Thursday, June 16, 2005

As if deciding what to wear to the prom wasn't stressful enough...

The NY Jewish Week is reporting on an increasingly frequent problem in Jewish schools: do they allow their students to bring non-Jewish dates to the prom?
“The core argument on one side is that Jewish day schools should foster the value of Jews marrying other Jews and building Jewish families, and that value should [permeate] the culture of the school, including the prom,” [Marc Kramer, the executive director of the New York-based Ravsak, an umbrella group representing more than 90 Jewish community day schools in North America] said.
“The other argument — equally valid, but wildly different — is that … a policy saying students can only bring Jewish dates to the prom oversteps the boundaries of what a school should dictate”........

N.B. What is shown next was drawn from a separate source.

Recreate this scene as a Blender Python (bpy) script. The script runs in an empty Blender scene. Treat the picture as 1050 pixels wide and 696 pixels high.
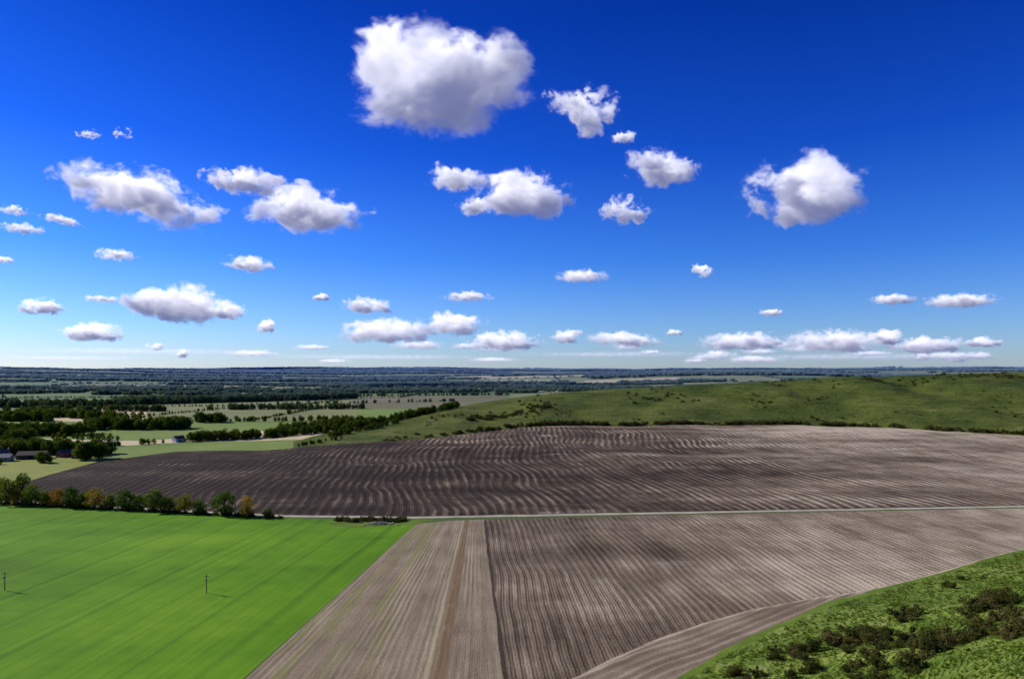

Jonathan Sarna, professor of American Jewish history at Brandeis University, said as more intermarried couples send their children to Jewish day schools, some parents are “reluctant to be taught that intermarriage is wrong.”
“[The debate] represents two clashing worldviews in the Jewish community: those who see intermarriage as a challenge and those who see it as an opportunity,” he said.
To make matters more complicated, many kids bring friends to the prom rather than romantic partners.
If a kid ever chose to force the issue, what would be the schools' legal position?